Several Hoover teachers said they were concerned about the decision to cancel Barnes’ visit and about the district’s shifting explanations.
“We find ourselves greatly concerned that the district’s decisions in this matter were not prudent and that the communication with the stakeholders in our community about the cancellations lacked forthrightness and transparency,” Haines and Reed Lochamy, another Hoover teacher, wrote in a letter to district leaders on Friday, Feb. 3
The letter was emailed to Fowler, Chief Academic Officer Terry Lamar, and all five members of the Hoover school board and signed by 140 people who said they were Hoover City Schools educators. More than 100 teachers added their full names to the letter, and the remainder showed anonymous support, Haines said.
In the letter, the teachers called on the district to provide a “full and honest account” of the cancellation, to clarify its policy for handling parent complaints and to better communicate any decisions that arise from those complaints to the public.
“Mr. Barnes is a nationally recognized, award-winning author who is precisely the sort of speaker that Hoover should be proud to host,” the letter continued. “To cancel a visit from an author of his stature would require a significant, specific, and well-documented concern that his presence would somehow be inappropriate.
“In the absence of a clear and compelling explanation as to why such a decision was made, a reasonable person could infer from the information currently available that the decision was made for reasons other than those in the best interests of our students, possibly even in response to a single parent complaint.”
Hoover is one of the most diverse school systems in the state. The district’s website says educators are “committed to meeting the diverse needs of students” and remedying inequities.
Haines decided to help write the letter, he said, because he wanted the community to see teachers he works with were still committed to those ideals.
And personally, he said, he felt embarrassed about the message that the news of the decision was sending to students and parents.
“I’m worried that we’re going to accede to these sorts of complaints based on a fear of political backlash as opposed to based on what we think is the best opportunity for our students to have an enriching and full educational experience,” he said in an interview with AL.com.

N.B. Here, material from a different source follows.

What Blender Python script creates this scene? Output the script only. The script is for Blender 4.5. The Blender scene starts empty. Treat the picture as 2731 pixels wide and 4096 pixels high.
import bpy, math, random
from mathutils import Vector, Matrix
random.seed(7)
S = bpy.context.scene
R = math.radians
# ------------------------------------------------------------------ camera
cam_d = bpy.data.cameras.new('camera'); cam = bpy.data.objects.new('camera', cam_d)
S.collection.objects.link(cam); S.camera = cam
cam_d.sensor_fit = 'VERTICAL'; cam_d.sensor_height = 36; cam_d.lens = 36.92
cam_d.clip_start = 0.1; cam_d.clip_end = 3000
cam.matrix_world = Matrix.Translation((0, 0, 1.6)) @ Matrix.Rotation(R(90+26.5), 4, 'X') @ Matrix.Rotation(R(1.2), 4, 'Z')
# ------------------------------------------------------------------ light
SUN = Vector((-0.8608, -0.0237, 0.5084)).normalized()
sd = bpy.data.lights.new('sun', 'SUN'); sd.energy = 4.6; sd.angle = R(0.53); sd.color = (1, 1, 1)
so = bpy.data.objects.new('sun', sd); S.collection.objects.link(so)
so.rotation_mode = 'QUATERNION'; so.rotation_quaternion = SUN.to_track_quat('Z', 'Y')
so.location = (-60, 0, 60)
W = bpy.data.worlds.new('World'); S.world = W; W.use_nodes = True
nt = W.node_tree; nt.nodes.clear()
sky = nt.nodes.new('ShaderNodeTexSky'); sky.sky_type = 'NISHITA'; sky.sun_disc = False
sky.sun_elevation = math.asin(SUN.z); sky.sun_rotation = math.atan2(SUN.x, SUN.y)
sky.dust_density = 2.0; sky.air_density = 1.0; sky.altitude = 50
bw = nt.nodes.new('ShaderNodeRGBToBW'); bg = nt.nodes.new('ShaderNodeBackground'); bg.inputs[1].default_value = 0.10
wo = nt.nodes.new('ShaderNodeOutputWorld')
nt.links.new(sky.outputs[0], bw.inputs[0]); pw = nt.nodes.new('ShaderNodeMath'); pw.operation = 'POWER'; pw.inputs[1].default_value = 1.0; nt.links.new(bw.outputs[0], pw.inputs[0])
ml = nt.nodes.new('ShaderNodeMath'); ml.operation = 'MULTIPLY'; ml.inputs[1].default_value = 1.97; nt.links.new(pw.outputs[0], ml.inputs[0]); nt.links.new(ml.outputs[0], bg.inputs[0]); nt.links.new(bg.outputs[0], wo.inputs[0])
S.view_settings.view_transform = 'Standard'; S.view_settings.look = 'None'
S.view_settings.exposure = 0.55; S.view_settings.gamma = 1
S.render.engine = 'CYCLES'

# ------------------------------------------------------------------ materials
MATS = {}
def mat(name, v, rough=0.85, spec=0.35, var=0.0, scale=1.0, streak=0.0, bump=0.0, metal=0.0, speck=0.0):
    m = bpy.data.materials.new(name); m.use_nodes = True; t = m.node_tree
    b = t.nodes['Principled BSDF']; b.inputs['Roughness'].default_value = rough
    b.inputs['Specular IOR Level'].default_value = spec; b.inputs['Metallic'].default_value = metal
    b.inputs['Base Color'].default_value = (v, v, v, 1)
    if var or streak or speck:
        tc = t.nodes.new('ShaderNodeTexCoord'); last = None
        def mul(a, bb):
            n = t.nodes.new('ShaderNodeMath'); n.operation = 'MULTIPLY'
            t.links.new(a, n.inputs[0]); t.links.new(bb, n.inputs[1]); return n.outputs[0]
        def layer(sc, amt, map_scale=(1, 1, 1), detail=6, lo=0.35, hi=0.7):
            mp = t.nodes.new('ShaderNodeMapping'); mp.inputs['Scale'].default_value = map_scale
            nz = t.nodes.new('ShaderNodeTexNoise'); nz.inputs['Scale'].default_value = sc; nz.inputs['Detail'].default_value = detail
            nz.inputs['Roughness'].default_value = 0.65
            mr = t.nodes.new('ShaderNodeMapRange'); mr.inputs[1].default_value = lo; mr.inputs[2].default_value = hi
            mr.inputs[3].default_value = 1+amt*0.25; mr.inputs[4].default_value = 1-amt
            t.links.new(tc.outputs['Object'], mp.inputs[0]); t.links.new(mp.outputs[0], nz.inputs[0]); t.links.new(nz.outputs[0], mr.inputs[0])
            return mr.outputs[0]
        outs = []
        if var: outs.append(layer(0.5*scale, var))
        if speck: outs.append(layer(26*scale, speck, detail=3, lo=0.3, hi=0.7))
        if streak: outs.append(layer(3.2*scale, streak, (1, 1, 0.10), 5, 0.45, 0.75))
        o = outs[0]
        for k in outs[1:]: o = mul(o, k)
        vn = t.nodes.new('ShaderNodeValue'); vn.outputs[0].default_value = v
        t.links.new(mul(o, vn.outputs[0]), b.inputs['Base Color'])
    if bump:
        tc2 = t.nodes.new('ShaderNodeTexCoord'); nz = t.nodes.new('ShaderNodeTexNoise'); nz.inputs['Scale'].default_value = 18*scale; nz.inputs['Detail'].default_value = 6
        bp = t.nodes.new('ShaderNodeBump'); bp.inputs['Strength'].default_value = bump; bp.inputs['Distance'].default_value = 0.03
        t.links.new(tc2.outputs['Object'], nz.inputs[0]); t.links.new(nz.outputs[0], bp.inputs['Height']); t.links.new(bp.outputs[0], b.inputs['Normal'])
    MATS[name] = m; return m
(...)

In addition to the group’s demands for more transparency, Haines said he’d like to see a “clear, sustained commitment” toward providing students with more opportunities to learn from diverse perspectives.
“I want to say that I I love Hoover City Schools, and I believe that we are better than this moment,” he said. “But that will be proven to our parents and our students through the actions of the district, not through their words, moving forward.”